Eisenhorn next assembled a small strike group of three other Inquisitors, and acting in concert with them tracked down and confronted Quixos. Eisenhorn himself was the one who killed Quixos, recovered his heretical book, the Malus Codicium, and banished both Prophaniti and Cherubael. He was cleared of all charges against him at the conclusion of the investigation.
In 345.M41, Eisenhorn succeeded in secretly summoning the daemon Cherubael and trapping him for interrogation and study. In 355.M41 he dealt with a minor warp incursion on Gudrun.
Heretic
It was in the year 386.M41 that Eisenhorn was able to avenge the death of Midas Betancore, but it came at considerable cost. Killing the heretic Fayde Thuring cost him the lives of several associates, placed Bequin into a coma, resulted in the destruction of his gun-cutter and forced him to use Cherubael as an ally.
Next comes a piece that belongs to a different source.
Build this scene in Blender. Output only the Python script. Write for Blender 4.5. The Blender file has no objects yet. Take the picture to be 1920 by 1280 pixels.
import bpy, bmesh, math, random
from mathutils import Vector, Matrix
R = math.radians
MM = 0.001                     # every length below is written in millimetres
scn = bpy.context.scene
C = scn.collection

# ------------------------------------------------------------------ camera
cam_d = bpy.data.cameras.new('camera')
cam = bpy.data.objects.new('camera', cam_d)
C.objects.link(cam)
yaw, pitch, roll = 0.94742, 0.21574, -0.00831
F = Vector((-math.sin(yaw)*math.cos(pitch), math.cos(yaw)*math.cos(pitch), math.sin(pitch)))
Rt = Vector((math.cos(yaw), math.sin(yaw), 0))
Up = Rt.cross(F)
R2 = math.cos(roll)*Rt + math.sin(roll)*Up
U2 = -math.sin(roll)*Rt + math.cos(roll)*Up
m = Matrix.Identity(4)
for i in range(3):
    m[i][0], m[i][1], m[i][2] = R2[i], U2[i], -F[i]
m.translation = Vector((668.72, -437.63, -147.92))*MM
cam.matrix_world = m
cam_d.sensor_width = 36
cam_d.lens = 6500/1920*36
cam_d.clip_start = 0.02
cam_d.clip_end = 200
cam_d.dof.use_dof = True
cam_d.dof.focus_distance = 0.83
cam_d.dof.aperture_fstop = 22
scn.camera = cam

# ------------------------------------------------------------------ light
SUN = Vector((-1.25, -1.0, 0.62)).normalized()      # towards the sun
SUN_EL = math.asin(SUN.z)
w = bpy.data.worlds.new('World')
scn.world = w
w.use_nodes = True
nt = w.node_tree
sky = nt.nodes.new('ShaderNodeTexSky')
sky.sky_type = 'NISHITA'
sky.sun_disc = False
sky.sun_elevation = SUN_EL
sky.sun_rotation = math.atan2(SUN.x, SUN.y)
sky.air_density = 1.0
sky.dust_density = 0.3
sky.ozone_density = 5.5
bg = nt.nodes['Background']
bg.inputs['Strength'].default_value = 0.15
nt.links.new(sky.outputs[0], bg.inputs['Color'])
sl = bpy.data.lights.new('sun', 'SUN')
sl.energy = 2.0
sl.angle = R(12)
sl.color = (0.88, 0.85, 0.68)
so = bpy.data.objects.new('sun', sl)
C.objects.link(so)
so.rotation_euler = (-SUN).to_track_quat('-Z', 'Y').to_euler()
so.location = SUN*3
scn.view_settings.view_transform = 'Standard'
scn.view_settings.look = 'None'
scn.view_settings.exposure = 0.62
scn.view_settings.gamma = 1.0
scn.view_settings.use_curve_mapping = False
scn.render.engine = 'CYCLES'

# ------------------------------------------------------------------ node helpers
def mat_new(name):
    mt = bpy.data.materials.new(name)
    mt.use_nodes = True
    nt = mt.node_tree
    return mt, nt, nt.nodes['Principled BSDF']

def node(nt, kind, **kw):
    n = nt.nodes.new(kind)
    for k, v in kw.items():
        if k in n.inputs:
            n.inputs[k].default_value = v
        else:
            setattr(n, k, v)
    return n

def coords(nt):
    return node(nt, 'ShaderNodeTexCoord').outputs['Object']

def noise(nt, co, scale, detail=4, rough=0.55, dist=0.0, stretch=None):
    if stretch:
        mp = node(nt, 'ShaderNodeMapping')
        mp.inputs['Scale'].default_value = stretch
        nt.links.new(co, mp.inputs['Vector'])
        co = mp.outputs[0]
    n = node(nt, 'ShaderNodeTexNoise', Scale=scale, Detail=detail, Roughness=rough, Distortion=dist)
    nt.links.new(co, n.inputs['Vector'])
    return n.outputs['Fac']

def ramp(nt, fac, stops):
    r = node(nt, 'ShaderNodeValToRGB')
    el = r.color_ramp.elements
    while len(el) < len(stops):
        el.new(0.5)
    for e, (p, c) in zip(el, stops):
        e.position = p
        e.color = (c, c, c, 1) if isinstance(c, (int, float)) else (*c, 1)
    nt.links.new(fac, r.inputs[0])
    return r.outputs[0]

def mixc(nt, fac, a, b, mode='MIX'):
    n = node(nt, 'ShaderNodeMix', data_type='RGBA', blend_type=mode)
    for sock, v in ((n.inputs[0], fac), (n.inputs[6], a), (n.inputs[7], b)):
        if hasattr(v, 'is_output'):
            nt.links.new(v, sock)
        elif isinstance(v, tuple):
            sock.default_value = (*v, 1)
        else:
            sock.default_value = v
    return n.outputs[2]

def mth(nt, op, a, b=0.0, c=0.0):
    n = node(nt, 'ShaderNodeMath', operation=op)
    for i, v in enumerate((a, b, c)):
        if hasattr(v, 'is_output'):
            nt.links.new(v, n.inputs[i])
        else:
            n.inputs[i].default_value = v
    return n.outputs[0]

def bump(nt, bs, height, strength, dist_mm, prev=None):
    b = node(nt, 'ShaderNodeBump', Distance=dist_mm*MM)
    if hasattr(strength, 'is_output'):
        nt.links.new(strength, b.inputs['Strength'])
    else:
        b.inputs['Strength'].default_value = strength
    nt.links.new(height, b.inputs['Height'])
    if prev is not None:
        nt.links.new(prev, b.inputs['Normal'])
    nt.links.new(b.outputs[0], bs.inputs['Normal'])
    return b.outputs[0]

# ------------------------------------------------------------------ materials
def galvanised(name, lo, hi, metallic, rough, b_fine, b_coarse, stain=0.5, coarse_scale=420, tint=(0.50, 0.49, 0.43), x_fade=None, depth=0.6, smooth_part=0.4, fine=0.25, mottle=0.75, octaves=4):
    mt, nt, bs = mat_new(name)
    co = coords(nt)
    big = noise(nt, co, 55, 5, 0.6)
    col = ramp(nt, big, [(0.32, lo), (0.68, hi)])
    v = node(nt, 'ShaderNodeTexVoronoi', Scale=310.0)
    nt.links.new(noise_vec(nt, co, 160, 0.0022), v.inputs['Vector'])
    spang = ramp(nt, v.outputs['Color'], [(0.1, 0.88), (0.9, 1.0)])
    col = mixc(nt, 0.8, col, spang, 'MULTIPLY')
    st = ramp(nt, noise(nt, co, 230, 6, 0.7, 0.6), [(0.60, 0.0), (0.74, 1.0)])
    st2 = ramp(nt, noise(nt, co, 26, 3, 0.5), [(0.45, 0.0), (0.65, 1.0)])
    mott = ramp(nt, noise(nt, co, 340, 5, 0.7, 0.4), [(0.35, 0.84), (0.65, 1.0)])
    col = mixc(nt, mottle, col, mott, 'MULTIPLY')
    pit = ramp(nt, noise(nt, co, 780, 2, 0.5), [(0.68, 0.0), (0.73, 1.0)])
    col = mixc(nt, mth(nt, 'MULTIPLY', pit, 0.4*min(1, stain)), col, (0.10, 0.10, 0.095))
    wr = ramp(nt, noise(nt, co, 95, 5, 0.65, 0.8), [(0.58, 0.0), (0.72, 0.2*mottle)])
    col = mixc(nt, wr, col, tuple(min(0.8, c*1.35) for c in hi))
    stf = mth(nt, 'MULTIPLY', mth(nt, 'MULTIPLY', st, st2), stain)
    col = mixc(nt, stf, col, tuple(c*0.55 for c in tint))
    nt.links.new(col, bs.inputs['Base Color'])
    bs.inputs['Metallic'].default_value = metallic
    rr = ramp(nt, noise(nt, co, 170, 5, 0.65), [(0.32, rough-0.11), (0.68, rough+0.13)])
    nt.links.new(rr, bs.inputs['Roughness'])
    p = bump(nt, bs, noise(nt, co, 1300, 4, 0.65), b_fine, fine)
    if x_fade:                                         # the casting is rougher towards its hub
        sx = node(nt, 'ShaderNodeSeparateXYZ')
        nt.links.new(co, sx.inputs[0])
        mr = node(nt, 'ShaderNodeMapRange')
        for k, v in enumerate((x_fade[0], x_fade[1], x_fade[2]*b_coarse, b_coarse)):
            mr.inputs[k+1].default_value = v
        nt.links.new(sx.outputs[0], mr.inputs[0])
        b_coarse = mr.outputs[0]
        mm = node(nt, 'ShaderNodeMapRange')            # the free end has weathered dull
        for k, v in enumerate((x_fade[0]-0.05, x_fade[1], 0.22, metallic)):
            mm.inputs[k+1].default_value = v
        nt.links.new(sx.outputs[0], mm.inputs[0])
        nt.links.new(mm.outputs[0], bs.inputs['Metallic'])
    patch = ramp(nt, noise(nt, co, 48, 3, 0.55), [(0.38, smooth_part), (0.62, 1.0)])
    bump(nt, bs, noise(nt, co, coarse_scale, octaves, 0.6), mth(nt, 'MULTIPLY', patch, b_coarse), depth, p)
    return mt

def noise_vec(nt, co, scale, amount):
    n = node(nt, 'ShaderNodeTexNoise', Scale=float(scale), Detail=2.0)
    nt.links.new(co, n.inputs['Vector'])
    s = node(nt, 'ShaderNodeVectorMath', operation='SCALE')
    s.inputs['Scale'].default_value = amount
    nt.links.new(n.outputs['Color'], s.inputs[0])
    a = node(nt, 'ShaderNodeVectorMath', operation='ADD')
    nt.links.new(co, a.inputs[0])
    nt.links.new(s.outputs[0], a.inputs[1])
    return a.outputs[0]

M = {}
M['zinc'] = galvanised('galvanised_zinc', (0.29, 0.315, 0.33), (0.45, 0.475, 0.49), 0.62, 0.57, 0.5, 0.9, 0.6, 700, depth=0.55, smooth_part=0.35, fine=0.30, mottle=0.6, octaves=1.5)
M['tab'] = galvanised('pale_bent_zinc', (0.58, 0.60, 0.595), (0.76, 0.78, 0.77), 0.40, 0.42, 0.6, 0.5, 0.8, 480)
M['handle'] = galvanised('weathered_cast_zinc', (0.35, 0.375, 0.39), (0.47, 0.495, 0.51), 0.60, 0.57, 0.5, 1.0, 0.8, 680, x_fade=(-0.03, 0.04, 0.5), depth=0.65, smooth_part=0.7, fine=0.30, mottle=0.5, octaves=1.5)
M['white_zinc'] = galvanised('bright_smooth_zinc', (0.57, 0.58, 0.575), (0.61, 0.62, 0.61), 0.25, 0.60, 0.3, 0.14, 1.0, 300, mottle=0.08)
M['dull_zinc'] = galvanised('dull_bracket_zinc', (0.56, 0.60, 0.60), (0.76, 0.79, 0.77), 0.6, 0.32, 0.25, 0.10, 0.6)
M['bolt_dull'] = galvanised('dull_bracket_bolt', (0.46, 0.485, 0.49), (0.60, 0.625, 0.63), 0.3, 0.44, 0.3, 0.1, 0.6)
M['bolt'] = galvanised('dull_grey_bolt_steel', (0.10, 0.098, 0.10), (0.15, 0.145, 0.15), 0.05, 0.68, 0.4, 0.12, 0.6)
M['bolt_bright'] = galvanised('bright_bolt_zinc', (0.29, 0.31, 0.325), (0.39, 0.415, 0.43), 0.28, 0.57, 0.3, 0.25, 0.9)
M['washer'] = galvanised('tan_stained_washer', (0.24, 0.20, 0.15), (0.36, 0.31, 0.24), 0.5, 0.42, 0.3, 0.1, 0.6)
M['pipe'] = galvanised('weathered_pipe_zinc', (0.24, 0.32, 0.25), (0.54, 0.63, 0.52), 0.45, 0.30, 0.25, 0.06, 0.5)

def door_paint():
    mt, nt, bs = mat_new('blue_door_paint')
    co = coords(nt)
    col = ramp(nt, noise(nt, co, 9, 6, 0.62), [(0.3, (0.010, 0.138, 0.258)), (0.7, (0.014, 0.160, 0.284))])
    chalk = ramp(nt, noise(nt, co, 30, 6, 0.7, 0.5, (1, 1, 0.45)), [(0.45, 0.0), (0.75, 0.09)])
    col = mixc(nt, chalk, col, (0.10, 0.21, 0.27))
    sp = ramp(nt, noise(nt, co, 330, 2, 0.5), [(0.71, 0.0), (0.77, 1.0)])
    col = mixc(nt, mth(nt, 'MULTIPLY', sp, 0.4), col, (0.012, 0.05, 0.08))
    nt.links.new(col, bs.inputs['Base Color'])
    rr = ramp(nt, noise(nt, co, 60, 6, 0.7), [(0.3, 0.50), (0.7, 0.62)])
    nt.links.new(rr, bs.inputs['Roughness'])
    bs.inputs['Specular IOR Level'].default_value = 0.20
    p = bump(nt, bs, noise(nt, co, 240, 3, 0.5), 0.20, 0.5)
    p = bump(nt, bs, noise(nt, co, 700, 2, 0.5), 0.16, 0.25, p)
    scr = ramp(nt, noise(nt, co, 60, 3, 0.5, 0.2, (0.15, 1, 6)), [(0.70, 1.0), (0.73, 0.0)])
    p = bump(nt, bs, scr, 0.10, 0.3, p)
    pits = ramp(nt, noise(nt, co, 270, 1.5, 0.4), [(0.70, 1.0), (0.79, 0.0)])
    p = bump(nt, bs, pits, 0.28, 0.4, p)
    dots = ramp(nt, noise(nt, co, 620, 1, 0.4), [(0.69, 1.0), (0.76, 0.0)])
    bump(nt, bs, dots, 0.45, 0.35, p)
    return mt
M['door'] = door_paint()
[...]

Shortly afterwards Eisenhorn was the victim of a carefully planned attack orchestrated by Pontius Glaw, who had escaped captivity and decided to punish and torment his captors. Almost every facet of Eisenhorn’s life was brought crashing down around him, including his career, as he was once again declared an outcast by Inquisitors Osma and Heldane. His organisation shattered, his own body broken and much of his retinue dead, Eisenhorn was eventually able to call on the aid of his once-pupil, Gideon Ravenor, who was now a full Inquisitor. With Ravenor’s assistance, Eisenhorn was able to track Pontius down and eliminate him for good. However, the Pontius affair did more than deplete Eisenhorn’s physical resources, it also finally broke down his resistance to employing radical methods – he began to travel with Cherubael as his constant companion.
Eisenhorn largely dropped out of sight after the Pontius affair, despite his outcast status apparently being rescinded once again. He has reappeared for only brief moments in the years following, to recruit new retainers or confer with past associates, such as warning Gideon Ravenor about the intentions of the cult known as the Divine Fratery.Later members of the cult discuss Eisenhorn and it is suggested that he may have been killed fighting their followers, as he was inside a building that they bombed, and Eisenhorn subsequently vanished from their foresight. The truth of this can be disputed.